The asset manager, which reports to the minister of finance, said the intermediary will provide funding to transformed SA enterprises with strong developmental impact in rural and township economies.
“The PIC’s term of debt will be 5-7 years, priced at a minimum of Jibar+1%, targeting a return of Jibar + 3% per annum,” it said.
“The PIC’s term for equity will be 5-10 years, with a minimum return of 9%, targeting a return of 11%. Intermediaries must demonstrate their ability to outperform the above-mentioned returns,” the PIC said.
“Intermediaries must demonstrate their appetite for, and participation in, priority and high-growth sectors including, but not limited to, energy and related sectors, social infrastructure, water and waste, manufacturing, agribusiness & bioscience, transport and logistics, mining and beneficiation, ICT, health, etc.”
Players in industries such as gambling, ammunition and sin industries will be excluded from benefiting from the PIC’s investments.
Unlisted portfolio under governance scrutiny
“Furthermore, the intermediary may not invest PIC monies in feasibility studies and project preparation.

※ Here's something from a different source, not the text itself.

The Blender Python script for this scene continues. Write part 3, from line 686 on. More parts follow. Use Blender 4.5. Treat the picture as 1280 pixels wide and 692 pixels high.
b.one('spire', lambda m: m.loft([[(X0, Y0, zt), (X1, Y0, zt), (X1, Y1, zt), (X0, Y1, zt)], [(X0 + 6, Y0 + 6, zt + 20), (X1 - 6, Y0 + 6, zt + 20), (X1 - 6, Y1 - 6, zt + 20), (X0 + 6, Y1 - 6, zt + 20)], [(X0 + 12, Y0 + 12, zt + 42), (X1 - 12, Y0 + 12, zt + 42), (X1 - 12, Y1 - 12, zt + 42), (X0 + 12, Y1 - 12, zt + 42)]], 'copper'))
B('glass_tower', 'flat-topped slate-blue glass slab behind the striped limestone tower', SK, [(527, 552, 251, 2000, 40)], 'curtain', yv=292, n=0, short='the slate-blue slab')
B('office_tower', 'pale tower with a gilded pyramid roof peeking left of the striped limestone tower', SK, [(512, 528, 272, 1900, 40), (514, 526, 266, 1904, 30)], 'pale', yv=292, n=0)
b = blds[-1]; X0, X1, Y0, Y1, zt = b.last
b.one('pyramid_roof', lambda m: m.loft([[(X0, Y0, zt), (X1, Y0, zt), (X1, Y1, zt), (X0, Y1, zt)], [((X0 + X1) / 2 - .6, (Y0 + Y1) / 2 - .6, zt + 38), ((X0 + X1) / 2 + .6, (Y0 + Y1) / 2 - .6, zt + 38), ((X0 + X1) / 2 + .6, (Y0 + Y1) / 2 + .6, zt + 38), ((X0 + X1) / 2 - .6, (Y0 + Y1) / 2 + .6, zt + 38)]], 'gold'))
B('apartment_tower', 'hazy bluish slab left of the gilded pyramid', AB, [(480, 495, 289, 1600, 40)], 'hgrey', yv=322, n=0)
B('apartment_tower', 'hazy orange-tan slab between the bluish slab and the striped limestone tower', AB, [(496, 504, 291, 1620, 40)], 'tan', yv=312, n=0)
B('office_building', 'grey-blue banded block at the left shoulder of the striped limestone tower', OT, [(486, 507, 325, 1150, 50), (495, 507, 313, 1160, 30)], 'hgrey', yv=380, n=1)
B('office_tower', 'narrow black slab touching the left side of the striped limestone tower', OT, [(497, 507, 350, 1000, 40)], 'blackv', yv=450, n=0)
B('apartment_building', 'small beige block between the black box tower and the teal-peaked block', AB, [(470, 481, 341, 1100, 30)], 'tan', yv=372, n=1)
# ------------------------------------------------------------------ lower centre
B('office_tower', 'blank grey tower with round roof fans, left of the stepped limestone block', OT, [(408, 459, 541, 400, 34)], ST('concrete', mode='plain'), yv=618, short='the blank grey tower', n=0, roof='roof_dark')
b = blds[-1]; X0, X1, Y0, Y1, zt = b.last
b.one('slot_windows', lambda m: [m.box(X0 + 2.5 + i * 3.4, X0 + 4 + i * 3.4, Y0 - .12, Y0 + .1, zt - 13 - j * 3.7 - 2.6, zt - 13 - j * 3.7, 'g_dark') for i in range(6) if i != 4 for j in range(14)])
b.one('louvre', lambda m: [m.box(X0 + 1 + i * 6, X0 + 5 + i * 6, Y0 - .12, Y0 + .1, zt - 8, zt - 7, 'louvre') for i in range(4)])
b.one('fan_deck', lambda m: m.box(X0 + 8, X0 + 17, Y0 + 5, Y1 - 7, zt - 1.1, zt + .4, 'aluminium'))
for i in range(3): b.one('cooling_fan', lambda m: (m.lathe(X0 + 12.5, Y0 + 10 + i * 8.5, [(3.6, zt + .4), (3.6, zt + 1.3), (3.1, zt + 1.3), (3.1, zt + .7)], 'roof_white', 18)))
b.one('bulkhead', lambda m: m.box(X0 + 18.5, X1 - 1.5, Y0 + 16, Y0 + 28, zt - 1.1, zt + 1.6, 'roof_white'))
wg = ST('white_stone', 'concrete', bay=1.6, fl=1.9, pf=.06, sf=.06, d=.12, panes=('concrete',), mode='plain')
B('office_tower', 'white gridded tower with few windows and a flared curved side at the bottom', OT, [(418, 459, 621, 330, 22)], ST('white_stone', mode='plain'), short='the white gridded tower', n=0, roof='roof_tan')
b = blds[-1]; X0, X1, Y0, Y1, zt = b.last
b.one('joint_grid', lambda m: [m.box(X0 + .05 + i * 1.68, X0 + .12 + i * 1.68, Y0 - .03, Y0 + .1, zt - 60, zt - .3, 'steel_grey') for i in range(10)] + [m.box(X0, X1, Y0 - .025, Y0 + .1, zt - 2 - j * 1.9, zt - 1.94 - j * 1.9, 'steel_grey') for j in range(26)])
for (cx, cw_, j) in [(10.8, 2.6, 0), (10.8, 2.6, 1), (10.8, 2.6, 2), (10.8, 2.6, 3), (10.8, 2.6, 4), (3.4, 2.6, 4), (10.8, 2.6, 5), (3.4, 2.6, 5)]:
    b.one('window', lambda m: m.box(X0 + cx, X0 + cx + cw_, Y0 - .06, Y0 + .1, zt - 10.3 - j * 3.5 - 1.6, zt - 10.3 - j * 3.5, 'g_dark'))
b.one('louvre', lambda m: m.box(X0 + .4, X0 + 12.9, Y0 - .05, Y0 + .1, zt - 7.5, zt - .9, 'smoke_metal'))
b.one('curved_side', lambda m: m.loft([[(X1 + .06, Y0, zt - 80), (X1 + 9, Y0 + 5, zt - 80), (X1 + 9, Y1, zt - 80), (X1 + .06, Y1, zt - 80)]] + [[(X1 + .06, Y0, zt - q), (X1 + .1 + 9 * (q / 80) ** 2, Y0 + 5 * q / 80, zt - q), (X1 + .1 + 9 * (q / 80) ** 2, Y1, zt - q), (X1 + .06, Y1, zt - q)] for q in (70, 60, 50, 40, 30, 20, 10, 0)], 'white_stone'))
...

The funding needs to go to businesses that are operating, looking to expand or grow new markets.”
The PIC’s multibillion-rand unlisted portfolio is under governance scrutiny. The new CEO of the PIC, Patrick Dlamini, has been mandated by the board to clean up its unlisted portfolio, which has courted controversy.
The R3-trillion that the PIC manages belongs to the Government Employees Pension Fund (GEPF), with the remainder from the Compensation Fund, the Unemployment Insurance Fund and other clients.
Of this, 95% is invested in listed markets and 5% in unlisted investments. In April, the PIC told parliament that more than 40% of its unlisted portfolio was in distress after a sustained period of underperformance.
The entity, which reports to the finance minister, has injected about R100bn in more than 150 private-owned companies over the years.